Okay, I finished SuperFreakonomics last night, and I found an anecdote the demonstrates my frustration with economic thought (as demonstrated in pop econ books). The anecdote is about monkeys, but the topic is actually beside the point, so I'll make the point without spoiling the book.
You flip a coin. If it's heads, you give your subject $1. If it's tails, you give them $2. Simple. Here's the twist: in one scenario, you put $1 on the table. If it's heads, they get that $1; if it's tails, you add $1 and they get both. In the other scenario, you lay $2 on the table. If it's heads, you take $1 away and they get the remaining one; if it's tails, they get both.
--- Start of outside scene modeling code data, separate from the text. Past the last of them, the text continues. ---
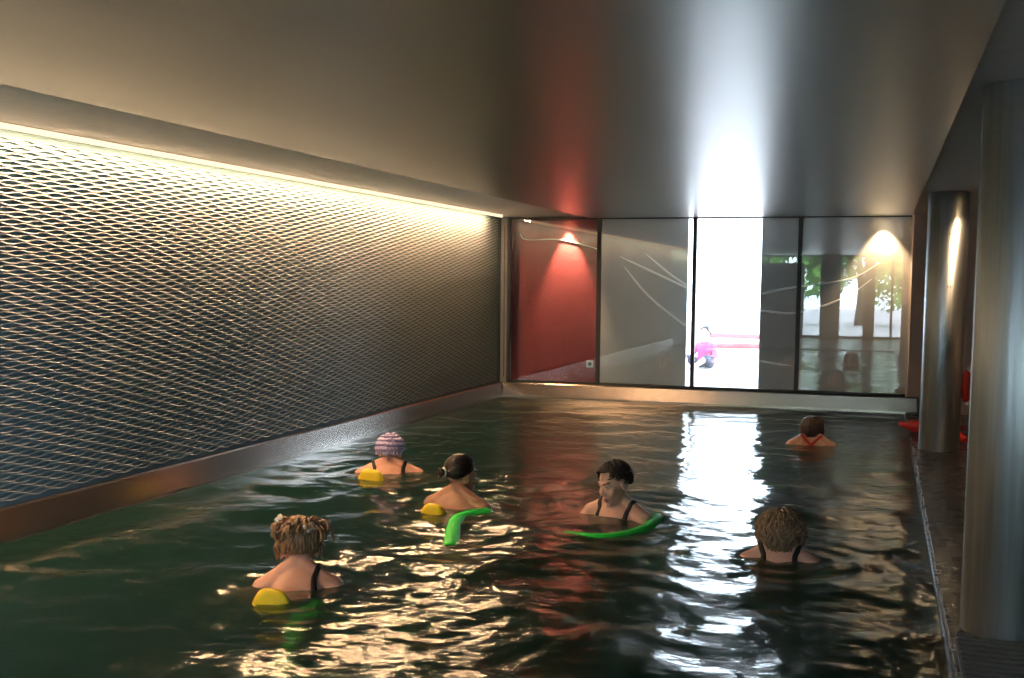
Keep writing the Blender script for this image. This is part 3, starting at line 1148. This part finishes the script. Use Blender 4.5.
    if style == 'bun':
        t = bmesh.new()
        c = scalp(sph(math.radians(92), 0), .014) + Vector((0, -.008, -.004))
        arc = [c + Vector((.021 * math.cos(a), 0, .023 * math.sin(a))) for a in [2 * PI * k / 20 for k in range(21)]]
        add_tube(t, arc, .0075, 8)
        bmesh.ops.transform(t, matrix=Hm, verts=t.verts[:])
        bm_obj('hair_tie', t, M['white_plastic'], hair, label='white hair tie')
    if clips:
        for th, ph, tl in ((64, 14, .3), (42, -62, -.4)):
            t = bmesh.new()
            d = sph(math.radians(th), math.radians(ph))
            c = scalp(d, .088 if ph > 0 else .070)
            q = d.to_track_quat('Z', 'Y').to_matrix() @ Matrix.Rotation(tl, 3, 'Z')
            for k in (-1, 1):                     # butterfly shaped clip of two wings and a bar
                add_ball(t, c + q @ Vector((k * .015, .009, 0)), (.015, .012, .006), q, 10, 6)
                add_ball(t, c + q @ Vector((k * .012, -.012, 0)), (.011, .010, .006), q, 10, 6)
            add_tube(t, [c + q @ Vector((0, -.016, .003)), c + q @ Vector((0, .016, .003))], .004, 6)
            bmesh.ops.transform(t, matrix=Hm, verts=t.verts[:])
            bm_obj('hair_clip', t, M['white_plastic'], hair, label='white butterfly hair clip')
    # swimsuit: the trunk of the body between neckline and leg line, grown by a few millimetres
    sb = bmesh.new()
    sb.from_mesh(bme)

    def cut(cop, non):
        g = sb.verts[:] + sb.edges[:] + sb.faces[:]
        bmesh.ops.bisect_plane(sb, geom=g, plane_co=cop, plane_no=non, clear_outer=True)
    nl = X((0, -.10, suit_back))
    cut(nl, RL @ Vector((0, -.25, 1)))
    for s in (-1, 1):
        cut(Vector((s * .172 * w, 0, 1.1 + up)), Vector((s, 0, .12)))
        cut(Vector((s * .10, 0, .80 + up)), Vector((s * .62, 0, -.78)))
    cut(Vector((0, 0, .765 + up)), Vector((0, 0, -1)))
    # keep the largest piece
    seen, best = set(), []
    sb.verts.ensure_lookup_table()
    for v in sb.verts:
        if v in seen:
            continue
        st, comp = [v], []
        seen.add(v)
        while st:
            a = st.pop()
            comp.append(a)
            for e in a.link_edges:
                b = e.other_vert(a)
                if b not in seen:
                    seen.add(b)
                    st.append(b)
        if len(comp) > len(best):
            best = comp
    keep = set(best)
    bmesh.ops.delete(sb, geom=[v for v in sb.verts if v not in keep], context='VERTS')
    sb.normal_update()
    for v in sb.verts:
        v.co = v.co + v.normal * .004
    for f in sb.faces:
        f.smooth = True
        f.material_index = 0
    sme = bpy.data.meshes.new('swimsuit')
    sb.to_mesh(sme)
    sb.free()
    suit = link('swimsuit', sme, M['swim_black'], root)
    # straps: from the suit's back over the shoulder to the front
    bvh = BVHTree.FromObject(body, bpy.context.evaluated_depsgraph_get()) if False else BVHTree.FromPolygons([v.co[:] for v in bme.vertices], [p.vertices[:] for p in bme.polygons])
    for s in {'none': (), 'one': (1,)}.get(strap, (-1, 1)):
        if strap == 'cross':
            path = [(s * -.10, -.14, 1.20), (s * -.055, -.14, 1.295), (0, -.14, 1.345), (s * .042, -.11, 1.375), (s * .080, -.05, 1.40), (s * .092, .03, 1.385), (s * .090, .09, 1.33), (s * .085, .13, 1.26), (s * .08, .16, 1.20)]
            wd = [.024, .022, .020, .020, .020, .020, .022, .026, .04]
        else:
            path = [(s * .088, -.14, 1.16), (s * .090, -.14, 1.22), (s * .092, -.14, 1.28), (s * .096, -.11, 1.345), (s * .100, -.05, 1.40), (s * .102, .02, 1.40), (s * .100, .08, 1.345), (s * .092, .12, 1.28), (s * .085, .16, 1.22)]
            wd = [.075, .052, .034, .026, .024, .024, .026, .036, .06]
        path = catmull([X((p[0] * w, p[1], p[2])) for p in path], 4)
        ww = []
        for i in range(len(path)):
            t = i / 4
            a = int(min(t, len(wd) - 2))
            ww.append(wd[a] + (wd[a + 1] - wd[a]) * (t - a))
        t = bmesh.new()
        ribbon(t, bvh, path, ww)
        bm_obj('strap', t, M[strap_mat or 'swim_black'], suit, label=None if not strap_mat else 'red crossed strap')
    return root


R = math.radians
W = {}
W[1] = person((-2.385, 4.275), R(24), .300, 'woman with messy blond updo and white hair clips, seen from behind, yellow float at back', 'updo', 'hair_blond', 'skin_a',
              wide=.86, head_yaw=8, head_pitch=-10, lean=12, neck=.03, strap='one', seed=3, clips=True)
W[2] = person((-3.235, 7.10), R(20), .298, 'woman in lavender bathing cap seen from behind beside the steel pool edge', 'cap', 'cap', 'skin_a',
              wide=1.12, head_yaw=-10, head_pitch=-6, lean=16, neck=.03, seed=4, arms={1: (.42, .16, 1.24), -1: (-.36, .26, 1.16)})
W[3] = person((-2.40, 6.19), R(-8), .305, 'woman with small dark bun and white hair tie, bare shoulders, seen from behind', 'bun', 'hair_dark', 'skin_b',
              wide=1.0, head_yaw=-28, head_pitch=-6, lean=8, neck=.01, seed=5, strap='none', suit_back=1.16)
W[4] = person((-1.40, 6.30), R(158), .312, 'woman with short dark hair facing the camera, looking aside, green noodle', 'short', 'hair_dark', 'skin_c',
              wide=1.04, head_yaw=-14, head_pitch=-16, head_roll=4, lean=4, seed=6, voxel=.005, arms={1: (.20, .33, 1.16), -1: (-.20, .33, 1.16)})
W[5] = person((-.432, 5.53), R(2), .278, 'woman with curly ash blond bob in black swimsuit, seen from behind', 'curly', 'hair_grey', 'skin_c',
              wide=.88, head_yaw=4, head_pitch=-4, lean=10, neck=.052, seed=8)
W[6] = person((-.520, 9.68), R(0), .292, 'woman with brown bob and red crossed straps, far along the pool, arms spread', 'bob', 'hair_brown', 'skin_b',
              wide=.92, head_yaw=-4, head_pitch=-4, lean=8, neck=.06, seed=9, strap='cross', strap_mat='swim_red', arms={1: (.52, .16, 1.28), -1: (-.52, .16, 1.28)})


# ------------------------------------------------------------------ pool noodles
def noodle(pts, mtl, label, r=.034, group='foam pool noodles held by the bathing women', cat='pool noodle'):
    path = catmull(pts, 8)
    cen = sum(path, Vector()) / len(path)
    zmin = min(p.z for p in path) - r
    base = Vector((cen.x, cen.y, zmin))
    o = empty('pool_noodle', base, label=label, category=cat, group=group)
    bm = bmesh.new()
    n = len(path)
    rings = add_tube(bm, [p - base for p in path], r, 18, 0, False)
    inner = add_tube(bm, [p - base for p in path], r * .28, 18, 0, False)
    for k in (0, -1):
        for j in range(18):
            bm.faces.new((rings[k][j], rings[k][(j + 1) % 18], inner[k][(j + 1) % 18], inner[k][j]))
    bm_obj('foam_tube', bm, M[mtl], o)
    return o


def rel(i, p):
    """Point given in a woman's own frame (x to her right, y ahead, z above water)."""
    o = W[i]
    q = Matrix.Rotation(o.rotation_euler.z, 3, 'Z') @ Vector((p[0], p[1], 0))
    return Vector((o.location.x + q.x, o.location.y + q.y, p[2]))


def foam_pad(parent, name, mtl, c, half, bend, tilt=0.0):
    """Soft rounded foam block, bent round the wearer's back."""
    bm = bmesh.new()
    g = bmesh.ops.create_uvsphere(bm, u_segments=32, v_segments=20, radius=1.0)
    for v in g['verts']:
        p = v.co
        e = .55
        q = Vector([math.copysign(abs(a) ** e, a) for a in p])
        q.z = math.copysign(abs(p.z) ** .8, p.z)
        q = Vector((q.x * half[0] * (1 - .22 * max(0, q.z)), q.y * half[1], q.z * half[2]))
        q = Matrix.Rotation(tilt, 3, 'Y') @ q
        v.co = Vector(c) + q + Vector((0, bend * (q.x + c[0]) ** 2, 0))
    for f in bm.faces:
        f.smooth = True
    return bm_obj(name, bm, M[mtl], parent, label='yellow foam block' if mtl == 'yellow_foam' else 'green foam block')


def swim_belt(i, label, yellow, green=None, z=-.10):
    o = W[i]
    b = empty('swim_belt', (o.location.x, o.location.y, z), o.rotation_euler.z, label=label, category='swim belt', group='foam swim belts worn by the bathing women')
    for c, h, t in yellow:
        foam_pad(b, 'foam_block', 'yellow_foam', (c[0], c[1], c[2] - z), h, 1.6, t)
    for c, h, t in green or []:
        foam_pad(b, 'foam_block', 'green_foam', (c[0], c[1], c[2] - z), h, 1.6, t)
    bm = bmesh.new()
    lo = []
    for k in range(41):
        a = 2 * PI * k / 40
        lo.append((.205 * math.cos(a), .162 * math.sin(a) - .005, 0))
    prof = [(-.003, -.02), (.003, -.02), (.003, .02), (-.003, .02)]
    rings = []
    for k in range(40):
        a = 2 * PI * k / 40
        rings.append([bm.verts.new(((.205 + d) * math.cos(a), (.162 + d) * math.sin(a) - .005, zz)) for d, zz in prof])
    for k in range(40):
        A, B = rings[k], rings[(k + 1) % 40]
        for q in range(4):
            bm.faces.new((A[q], A[(q + 1) % 4], B[(q + 1) % 4], B[q]))
    bm_obj('strap', bm, M['swim_black'], b)
    return b


swim_belt(1, 'foam swim belt with yellow block worn by the woman with hair clips', [((-.085, -.195, -.018), (.085, .034, .075), .12)], [((.09, -.20, -.115), (.075, .036, .07), -.1)])
swim_belt(2, 'foam swim belt with yellow block worn by the woman in the lavender cap', [((-.10, -.195, -.01), (.095, .034, .075), .06)])
swim_belt(3, 'foam swim belt with yellow and green blocks worn by the woman with the dark bun', [((-.02, -.20, -.02), (.085, .034, .075), .08)], [((.14, -.19, -.07), (.08, .036, .075), -.15)])
noodle([(-2.245, 4.22, -.09), (-2.225, 4.02, -.10), (-2.13, 3.76, -.16), (-2.06, 3.60, -.24)], 'green_foam', 'green pool noodle trailing under water behind the woman with hair clips', .04)
noodle([(-2.17, 6.19, -.042), (-2.255, 6.04, -.036), (-2.25, 5.87, -.038), (-2.17, 5.60, -.042), (-2.08, 5.33, -.060)], 'green_foam', 'green pool noodle floating behind the woman with the dark bun', .056)
noodle([(-1.23, 6.50, -.05), (-1.185, 6.31, -.016), (-1.20, 6.06, -.022), (-1.28, 5.86, -.028), (-1.40, 5.73, -.022), (-1.58, 5.76, -.03)], 'green_foam', 'green pool noodle floating before the woman with short dark hair', .04)
noodle([(-.20, 5.66, -.10), (-.20, 5.50, -.05), (-.22, 5.38, -.06), (-.30, 5.28, -.11)], 'green_foam', 'short green pool noodle under the arm of the woman with the ash blond bob', .03)

# child sitting on the terrace in pink
kid = empty('person', (-2.44, 16.6, 0.10), R(160), label='person in pink top with dark hair sitting on the bright terrace outside', category='person')
bm = bmesh.new()
loft(bm, [(.02, 0, .10, .08), (.08, 0, .13, .11), (.20, .01, .11, .09), (.30, .015, .12, .085), (.36, .01, .10, .07), (.40, .01, .05, .045)], lambda p: p)
capsule(bm, (0, .01, .38), (0, .02, .44), .035, .034)
Hk = Matrix.Translation((0, .025, .52)) @ Matrix.Scale(.86, 4)
add_ball(bm, Hk @ Vector((0, -.01, .02)), (.066, .08, .08))
add_ball(bm, Hk @ Vector((0, .03, -.04)), (.05, .05, .065))
add_ball(bm, Hk @ Vector((0, .085, -.02)), (.010, .014, .014))
for s in (-1, 1):
    add_ball(bm, Hk @ Vector((s * .078, 0, 0)), (.008, .018, .026))
    capsule(bm, (s * .12, .01, .34), (s * .19, .06, .20), .034, .027)
    capsule(bm, (s * .19, .06, .20), (s * .13, .20, .13), .027, .019)
    hand(bm, (s * .13, .20, .13), (-s * .4, .7, -.2), (0, 0, -1), s)
    capsule(bm, (s * .08, .02, .07), (s * .17, .30, .17), .062, .045)
    capsule(bm, (s * .17, .30, .17), (s * .07, .50, .04), .045, .028)
    capsule(bm, (s * .07, .49, .04), (s * .08, .60, .035), .028, .022)
me = bpy.data.meshes.new('src')
bmesh.ops.recalc_face_normals(bm, faces=bm.faces[:])
bm.to_mesh(me)
bm.free()
tmp = bpy.data.objects.new('src', me)
COL.objects.link(tmp)
md = tmp.modifiers.new('u', 'REMESH')
md.mode, md.voxel_size = 'VOXEL', .009
md = tmp.modifiers.new('s', 'SMOOTH')
md.iterations = 4
kme = evaluated(tmp)
bpy.data.objects.remove(tmp)
kme.materials.clear()
for p in kme.polygons:
    p.use_smooth = True
link('body', kme, M['skin_c'], kid)


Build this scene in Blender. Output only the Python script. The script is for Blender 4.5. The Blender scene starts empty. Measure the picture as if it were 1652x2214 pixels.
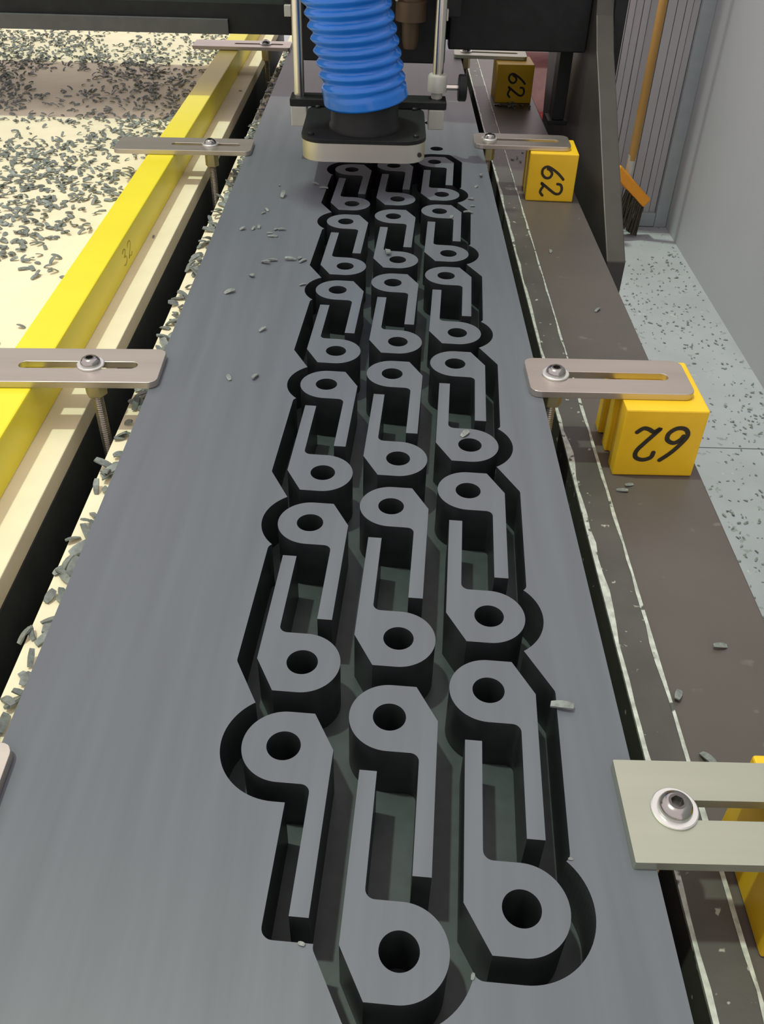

Now, it's very clear that these are the same scenario, and you get the same chance of getting the same amount of money. But people (and monkeys) prefer to play the game where $2 means you got a bonus dollar, rather than where $1 means you were penalized a dollar. This is irrational.
Well, yes, of course. That's what rational means, and I don't deny it. You'd think, though, with all their talk about 'incentives,' that they'd look for the incentive that's causing that decision. Something like the idea that hoping and being disappointed is a more uncomfortable feeling than having low expectations and having them met instead of exceeded. Maybe it's just that that's the province of psychologists, but for people so intensely interested in incentives and how we're shaped by them, they stop looking at the non-material things we care about mighty quickly.
And that's all I have to say about that.